The timing, though, has gone against them. The first three years of the hold produced a refrigerant-transition air pocket, not a supercycle: a ~20% shipment decline in 2025, destocking, plant layoffs into Q1 2026, leverage still near 6x. The November 2025 IPO filing is not a victory lap — it is the deleveraging tool, and Fitch effectively said so in calling it credit positive. Blackstone is selling public investors the electrification story at the moment the operating numbers can least corroborate it. Emerson, which knows this asset better than anyone, took ~$1.5B for its 40% and left.
The bear case is not collapse; it is grind. Slow share donation to GMCC, Highly and LG at the value end, slow in-sourcing by Daikin, Carrier and Trane at the volume end, cost-cutting that hollows out the quality reputation justifying the premium, and a mid-single-digit market that cannot outrun the interest expense. The bull case needs the heat-pump curve to steepen and Copeland to convert the A2L and CO2 transitions into durable content gains before the balance sheet forces the issue. Both are live. Read the S-1 risk factors before the roadshow deck.
Sources and further reading
- Blackstone — Emerson to Sell Majority Stake in Climate Technologies (press release, 31 Oct 2022)
- IFR — Financing Package of the Year: Copeland’s US$5.5bn LBO financing (2024)
- Latham & Watkins — Refinancings in connection with Blackstone’s acquisition of Copeland (Feb 2024)

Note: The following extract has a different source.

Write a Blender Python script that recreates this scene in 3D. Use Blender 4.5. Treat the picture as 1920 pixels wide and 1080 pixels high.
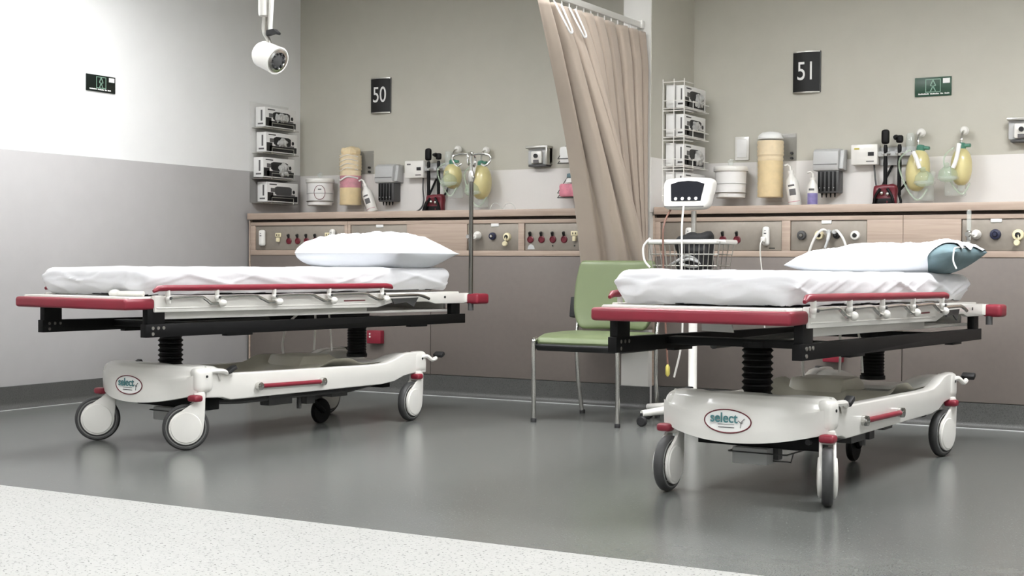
import bpy, bmesh, math, random
from mathutils import Vector, Matrix, noise

random.seed(7)
PI = math.pi
scene = bpy.context.scene
COL = scene.collection
for o in list(bpy.data.objects):
    bpy.data.objects.remove(o)

# ------------------------------------------------------------------ camera
YAW, PITCH, ROLL, FPX = 0.51678, -0.017756, 0.00597, 2664.96
cam_d = bpy.data.cameras.new('camera')
cam_d.sensor_width = 36.0
cam_d.lens = FPX / 1920 * 36.0
cam_d.clip_start = 0.05
cam = bpy.data.objects.new('camera', cam_d)
COL.objects.link(cam)
fw = Vector((-math.sin(YAW) * math.cos(PITCH), math.cos(YAW) * math.cos(PITCH), math.sin(PITCH)))
rt = Vector((math.cos(YAW), math.sin(YAW), 0))
up = rt.cross(fw)
r2 = math.cos(ROLL) * rt + math.sin(ROLL) * up
u2 = -math.sin(ROLL) * rt + math.cos(ROLL) * up
M = Matrix(((r2.x, u2.x, -fw.x, 0), (r2.y, u2.y, -fw.y, 0), (r2.z, u2.z, -fw.z, 0.85), (0, 0, 0, 1)))
cam.matrix_world = M
scene.camera = cam

# ------------------------------------------------------------------ world and exposure
world = bpy.data.worlds.new('world')
scene.world = world
world.use_nodes = True
world.node_tree.nodes['Background'].inputs[0].default_value = (0.8, 0.82, 0.85, 1)
world.node_tree.nodes['Background'].inputs[1].default_value = 0.3
vs = scene.view_settings
vs.view_transform = 'Standard'
vs.look = 'None'
vs.gamma = 1.0
vs.use_curve_mapping = False
vs.exposure = 0.0
LIGHT = 36.0            # strength of the ceiling light diffusers
CEIL = 2.90
# x, y, length x, length y, strength factor of each unseen ceiling light
LAMPS = [(-5.35, 5.5, 0.6, 1.2, 0.85), (-3.1, 5.6, 1.2, 0.6, 1.15), (-0.5, 6.0, 1.2, 0.6, 1.5),
         (-4.6, 2.3, 1.2, 0.6, 0.95), (-1.4, 2.3, 1.2, 0.6, 1.0), (1.5, 2.3, 1.2, 0.6, 1.0), (-1.4, -1.0, 1.2, 0.6, 1.0)]

# ------------------------------------------------------------------ materials
def lin(c):
    out = []
    for v in c[:3]:
        v = v / 255.0
        out.append(v / 12.92 if v <= 0.04045 else ((v + 0.055) / 1.055) ** 2.4)
    return (*out, 1.0)

def mat(name, rgb, rough=0.5, metal=0.0, vary=0.0, scale=20.0, bump=0.0, bscale=60.0, spec=0.5, coat=0.0, sheen=0.0):
    m = bpy.data.materials.new(name)
    m.use_nodes = True
    nt = m.node_tree
    b = nt.nodes['Principled BSDF']
    c = lin(rgb)
    b.inputs['Base Color'].default_value = c
    b.inputs['Roughness'].default_value = rough
    b.inputs['Metallic'].default_value = metal
    b.inputs['Specular IOR Level'].default_value = spec
    b.inputs['Coat Weight'].default_value = coat
    b.inputs['Sheen Weight'].default_value = sheen
    if vary or bump:
        tc = nt.nodes.new('ShaderNodeTexCoord')
    if vary:
        n = nt.nodes.new('ShaderNodeTexNoise')
        n.inputs['Scale'].default_value = scale
        n.inputs['Detail'].default_value = 5
        nt.links.new(tc.outputs['Object'], n.inputs['Vector'])
        r = nt.nodes.new('ShaderNodeValToRGB')
        r.color_ramp.elements[0].position = 0.3
        r.color_ramp.elements[1].position = 0.7
        r.color_ramp.elements[0].color = (*[max(0, v * (1 - vary)) for v in c[:3]], 1)
        r.color_ramp.elements[1].color = (*[min(1, v * (1 + vary)) for v in c[:3]], 1)
        nt.links.new(n.outputs['Fac'], r.inputs['Fac'])
        nt.links.new(r.outputs['Color'], b.inputs['Base Color'])
    if bump:
        n2 = nt.nodes.new('ShaderNodeTexNoise')
        n2.inputs['Scale'].default_value = bscale
        n2.inputs['Detail'].default_value = 3
        nt.links.new(tc.outputs['Object'], n2.inputs['Vector'])
        bp = nt.nodes.new('ShaderNodeBump')
        bp.inputs['Strength'].default_value = bump
        bp.inputs['Distance'].default_value = 0.01
        nt.links.new(n2.outputs['Fac'], bp.inputs['Height'])
        nt.links.new(bp.outputs['Normal'], b.inputs['Normal'])
    return m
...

- Emerson — Completes Sale of Remaining Interest in Copeland to Blackstone (13 Aug 2024)
- Bloomberg — Blackstone’s Copeland Files Confidentially for US IPO (13 Nov 2025)
- Fitch Ratings — Views Copeland’s Potential IPO as Credit Positive (13 Nov 2025)
- IEA — Global Energy Review 2026: Heat Pumps (2026)
- ACHR News — Heat Pump, A/C Shipments See 20% Declines in 2025 (2026)
- ACHR News — Emerson Marks 100 Years of Its Copeland Technology (10 Jun 2021)
- HVAC-Talk — Best to Worst: Copeland, Alliance, Danfoss, LG (contractor thread)
- Glassdoor — Copeland employee reviews
- Business Insider via Blackstone — How Blackstone Made 18,000 Workers Owners of Their HVAC Company (Nov 2024)
Capital history
| Date | Round | Amount | Valuation | Lead(s) |
|---|---|---|---|---|
| 1986 | Acquisition by Emerson Electric | Undisclosed | Undisclosed | Emerson Electric |
| 2022-10-31 | LBO announced — majority stake sale | $14.0B transaction value | $14.0B EV | Blackstone |
| 2023-05-31 | LBO close + $5.5B debt financing | $5.5B debt package; ~$9.7B upfront cash to Emerson plus a $2.25B 5% PIK seller note | $14.0B EV (~12.7x EBITDA, per IFR) | Blackstone (60% common equity); Emerson retained 40% |
| 2024-02 | Repricing and add-on notes | $500M of 6.625% senior secured notes due 2030 and EUR 230M of 6.375% notes due 2030; $1.5B term loan B repriced | n/a | Bank syndicate (Latham advised arrangers and initial purchasers) |
| 2024-08-13 | Emerson full exit | ~$3.5B total (~$1.5B for the 40% common equity stake, balance for the seller note); Emerson booked a $539M pre-tax gain | Undisclosed | Blackstone-led consortium (now 100%) |
| 2025-11-13 | Confidential IPO filing (draft S-1) | Size and price range not yet set | TBD | Morgan Stanley, Barclays, Goldman Sachs, Jefferies (per Bloomberg) |
Investors / owners: Blackstone, Blackstone Energy Transition Partners, Emerson Electric (40% holder, 2023-2024; fully exited), Co-investors in the Blackstone-led consortium (undisclosed)
Competitive set
- Danfoss — Danish family-owned group, roughly EUR 10B of group sales (company reports, 2024). The credible full-line Western alternative in scroll, screw and variable-speed — Trane sources Danfoss for parts of its high-end variable-speed line. The most direct share threat in commercial HVACR.
- BITZER — German, privately held, roughly EUR 1B revenue (company reports, 2024). Attacks the industrial and CO2 end — semi-hermetic reciprocating and screw compressors — exactly the transcritical CO2 segment Copeland is pushing into.
- GMCC / Welling (Midea) — World's largest rotary compressor maker, inside Midea, whose group revenue exceeds RMB 400B (company reports, 2024). Owns global volume at low price points and is climbing into inverter scroll. The structural pricing threat.
- Highly (Shanghai Highly) — Chinese rotary and scroll compressor manufacturer supplying global AC and heat-pump OEMs. Second front in the same Asian cost war as GMCC.
- LG Electronics and Panasonic — Both build inverter compressors in-house at enormous scale and sell to third-party OEMs. LG scrolls already appear in North American residential equipment — contractor forums rate them below Copeland on reliability, which is precisely the moat being tested.
- Daikin, Carrier, Trane (OEM in-sourcing) — Copeland's biggest customers are also its most dangerous competitors. Daikin makes its own swing and scroll compressors; Carrier and Trane can dual-source or design in-house on high-volume residential platforms. Every point of in-sourcing is a point of Copeland revenue that never comes back.
- Tecumseh Products — Once a serious rival, now a much-diminished PE-owned compressor maker focused on refrigeration and light commercial. A cautionary tale about what happens to a compressor franchise that loses the technology race.